Well I have friends who are an older gay couple there who were telling me the same things, and asking me to be careful. For example he knows my last name (not that I've told him actually, but he's seen my Facebook) and I asked him what his was, and he didn't exactly tell me... although I guess I might've sounded a little suspicious by asking, I dunno. Anyways, it's a little odd...
 
hi MrPerfectMan,

There are loads and loads of honest people online and please realize yourself that honest guys don't need to hide their real identity and / or all kind of details about their daily life for each other. I somehow get the idea that you don't trust him and I tend to think that you should judge this - apparent?- lack of trust as a red flag.

Please realize yourself that honest people you meet online will incorporate you in their daily life when a friendship is developing between each other (same like honest people you meet face-to-face will incorporate you in their daily life when both of you become friends of each other).

So plan to meet him in real life, spend some time together with him in real life, and see how he is behaving in real life.
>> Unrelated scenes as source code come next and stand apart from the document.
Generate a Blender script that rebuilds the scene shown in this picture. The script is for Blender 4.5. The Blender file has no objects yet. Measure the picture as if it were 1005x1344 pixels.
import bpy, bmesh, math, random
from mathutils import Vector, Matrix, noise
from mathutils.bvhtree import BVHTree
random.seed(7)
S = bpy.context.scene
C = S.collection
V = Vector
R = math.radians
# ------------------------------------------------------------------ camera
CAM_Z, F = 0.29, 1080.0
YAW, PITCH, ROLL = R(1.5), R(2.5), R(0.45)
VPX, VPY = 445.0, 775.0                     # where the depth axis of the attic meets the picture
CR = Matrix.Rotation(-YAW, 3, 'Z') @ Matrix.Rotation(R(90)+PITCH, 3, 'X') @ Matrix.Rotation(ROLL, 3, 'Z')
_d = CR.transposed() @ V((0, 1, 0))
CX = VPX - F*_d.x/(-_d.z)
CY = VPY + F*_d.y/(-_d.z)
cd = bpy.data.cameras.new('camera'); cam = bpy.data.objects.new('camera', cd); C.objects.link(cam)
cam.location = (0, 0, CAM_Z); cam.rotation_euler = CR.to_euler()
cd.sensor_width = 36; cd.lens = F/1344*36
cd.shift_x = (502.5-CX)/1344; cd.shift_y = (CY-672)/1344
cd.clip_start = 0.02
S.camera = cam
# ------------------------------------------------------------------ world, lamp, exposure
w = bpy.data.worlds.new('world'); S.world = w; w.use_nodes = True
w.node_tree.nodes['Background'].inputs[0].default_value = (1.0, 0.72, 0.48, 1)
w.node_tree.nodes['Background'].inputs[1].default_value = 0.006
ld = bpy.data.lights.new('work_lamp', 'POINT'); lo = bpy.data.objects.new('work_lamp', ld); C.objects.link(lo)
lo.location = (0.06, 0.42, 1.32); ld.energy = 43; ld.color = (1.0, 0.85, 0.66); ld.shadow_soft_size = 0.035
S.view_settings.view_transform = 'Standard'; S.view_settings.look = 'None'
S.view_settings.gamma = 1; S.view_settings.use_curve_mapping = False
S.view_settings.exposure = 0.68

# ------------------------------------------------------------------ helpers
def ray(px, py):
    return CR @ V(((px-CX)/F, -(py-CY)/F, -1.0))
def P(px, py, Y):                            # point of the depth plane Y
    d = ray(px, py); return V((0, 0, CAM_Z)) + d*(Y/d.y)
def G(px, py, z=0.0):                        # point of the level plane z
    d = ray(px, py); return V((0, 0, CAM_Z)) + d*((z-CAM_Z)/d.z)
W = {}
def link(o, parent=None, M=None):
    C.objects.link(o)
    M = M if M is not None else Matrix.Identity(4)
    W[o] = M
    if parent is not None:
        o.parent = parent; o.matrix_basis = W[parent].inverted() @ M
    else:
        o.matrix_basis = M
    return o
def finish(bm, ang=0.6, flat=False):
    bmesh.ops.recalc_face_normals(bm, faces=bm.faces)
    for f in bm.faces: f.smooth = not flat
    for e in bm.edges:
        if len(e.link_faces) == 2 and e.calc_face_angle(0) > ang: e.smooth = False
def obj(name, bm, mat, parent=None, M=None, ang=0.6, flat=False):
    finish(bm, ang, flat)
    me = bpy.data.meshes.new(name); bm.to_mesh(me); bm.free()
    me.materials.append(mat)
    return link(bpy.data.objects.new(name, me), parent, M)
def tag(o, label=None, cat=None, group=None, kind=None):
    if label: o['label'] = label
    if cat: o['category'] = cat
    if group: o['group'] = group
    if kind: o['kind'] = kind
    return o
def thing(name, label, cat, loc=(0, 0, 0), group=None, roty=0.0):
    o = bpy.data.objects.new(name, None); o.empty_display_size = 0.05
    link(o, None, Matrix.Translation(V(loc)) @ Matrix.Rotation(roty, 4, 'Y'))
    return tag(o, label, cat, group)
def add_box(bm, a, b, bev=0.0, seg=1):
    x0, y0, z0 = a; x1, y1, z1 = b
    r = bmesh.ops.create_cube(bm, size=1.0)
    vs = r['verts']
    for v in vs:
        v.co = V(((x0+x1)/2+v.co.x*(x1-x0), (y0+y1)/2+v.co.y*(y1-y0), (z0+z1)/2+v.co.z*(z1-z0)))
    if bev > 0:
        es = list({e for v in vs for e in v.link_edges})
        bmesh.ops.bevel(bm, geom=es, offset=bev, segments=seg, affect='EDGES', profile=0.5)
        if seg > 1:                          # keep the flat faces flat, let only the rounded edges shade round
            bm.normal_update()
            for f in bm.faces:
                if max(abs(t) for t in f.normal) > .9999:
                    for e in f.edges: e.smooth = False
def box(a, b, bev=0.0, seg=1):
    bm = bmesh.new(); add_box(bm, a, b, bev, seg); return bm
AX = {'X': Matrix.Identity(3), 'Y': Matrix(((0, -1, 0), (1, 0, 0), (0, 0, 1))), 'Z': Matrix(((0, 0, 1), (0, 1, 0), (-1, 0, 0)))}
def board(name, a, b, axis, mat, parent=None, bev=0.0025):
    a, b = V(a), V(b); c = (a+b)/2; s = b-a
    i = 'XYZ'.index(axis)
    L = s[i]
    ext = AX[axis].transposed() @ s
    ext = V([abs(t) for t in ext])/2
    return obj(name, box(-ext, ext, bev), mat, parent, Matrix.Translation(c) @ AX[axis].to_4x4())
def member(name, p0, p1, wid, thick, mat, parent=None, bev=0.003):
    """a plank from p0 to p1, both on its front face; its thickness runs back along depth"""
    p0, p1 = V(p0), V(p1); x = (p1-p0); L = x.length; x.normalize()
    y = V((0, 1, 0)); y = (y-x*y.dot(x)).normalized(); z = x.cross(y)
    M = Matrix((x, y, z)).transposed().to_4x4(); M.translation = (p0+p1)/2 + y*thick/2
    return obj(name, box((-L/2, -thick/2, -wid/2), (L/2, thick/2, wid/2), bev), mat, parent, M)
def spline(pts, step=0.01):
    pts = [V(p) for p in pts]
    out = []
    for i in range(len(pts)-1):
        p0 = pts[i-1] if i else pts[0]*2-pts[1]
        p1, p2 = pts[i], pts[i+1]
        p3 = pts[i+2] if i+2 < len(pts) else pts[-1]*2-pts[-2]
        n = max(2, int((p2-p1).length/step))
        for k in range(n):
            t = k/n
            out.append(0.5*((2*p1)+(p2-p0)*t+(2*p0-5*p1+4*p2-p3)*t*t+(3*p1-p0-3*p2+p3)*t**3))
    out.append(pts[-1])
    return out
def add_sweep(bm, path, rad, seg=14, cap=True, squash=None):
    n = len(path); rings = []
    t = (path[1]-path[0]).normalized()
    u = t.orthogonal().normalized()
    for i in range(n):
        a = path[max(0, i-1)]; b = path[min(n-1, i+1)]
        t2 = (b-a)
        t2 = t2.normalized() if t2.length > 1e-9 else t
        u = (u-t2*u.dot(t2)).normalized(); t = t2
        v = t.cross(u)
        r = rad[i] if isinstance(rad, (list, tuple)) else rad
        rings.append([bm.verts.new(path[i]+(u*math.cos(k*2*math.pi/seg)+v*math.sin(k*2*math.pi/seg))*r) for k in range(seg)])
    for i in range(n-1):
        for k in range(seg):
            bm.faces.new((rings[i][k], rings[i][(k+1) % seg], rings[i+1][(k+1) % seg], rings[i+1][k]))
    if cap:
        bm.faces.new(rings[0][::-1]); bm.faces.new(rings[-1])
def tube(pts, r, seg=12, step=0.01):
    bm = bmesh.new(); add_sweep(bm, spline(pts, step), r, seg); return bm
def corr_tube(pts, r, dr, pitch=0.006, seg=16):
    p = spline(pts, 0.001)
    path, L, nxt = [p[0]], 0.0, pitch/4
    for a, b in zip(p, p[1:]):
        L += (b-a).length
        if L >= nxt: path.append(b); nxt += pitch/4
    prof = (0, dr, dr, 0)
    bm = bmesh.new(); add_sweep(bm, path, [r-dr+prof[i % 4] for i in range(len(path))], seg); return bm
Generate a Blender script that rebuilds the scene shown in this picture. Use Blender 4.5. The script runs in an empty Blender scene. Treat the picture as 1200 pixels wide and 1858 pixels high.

So he might be an even better friend in real life, but don't take this for granted.

Take care and good luck and don't hesitate to ask additional questions.
 
I'd be suspicious that he is someone other than he claims to be unless you've skyped with him.
 
Go visit him for your own suspicion so you can put this to bed...or put him to bed :lol:
 
Sooooooooooo there was no spark. lol

Sorry it wasn't there for you, but use this experience as a lesson. Beware of the Internet and the words that are pronounced, they may be true or they may be false. Physical contact or at least through Skype will tell more than just chats. Best of luck in future searching.

Craiger
 
And that's the difference between online and real life. Sorry it didn't work out but some good relationships can come from online introductions but that's just it...online is merely an introduction. You must meet in person and spend ample time together. No harm, no foul but at least you were open minded about your doubts.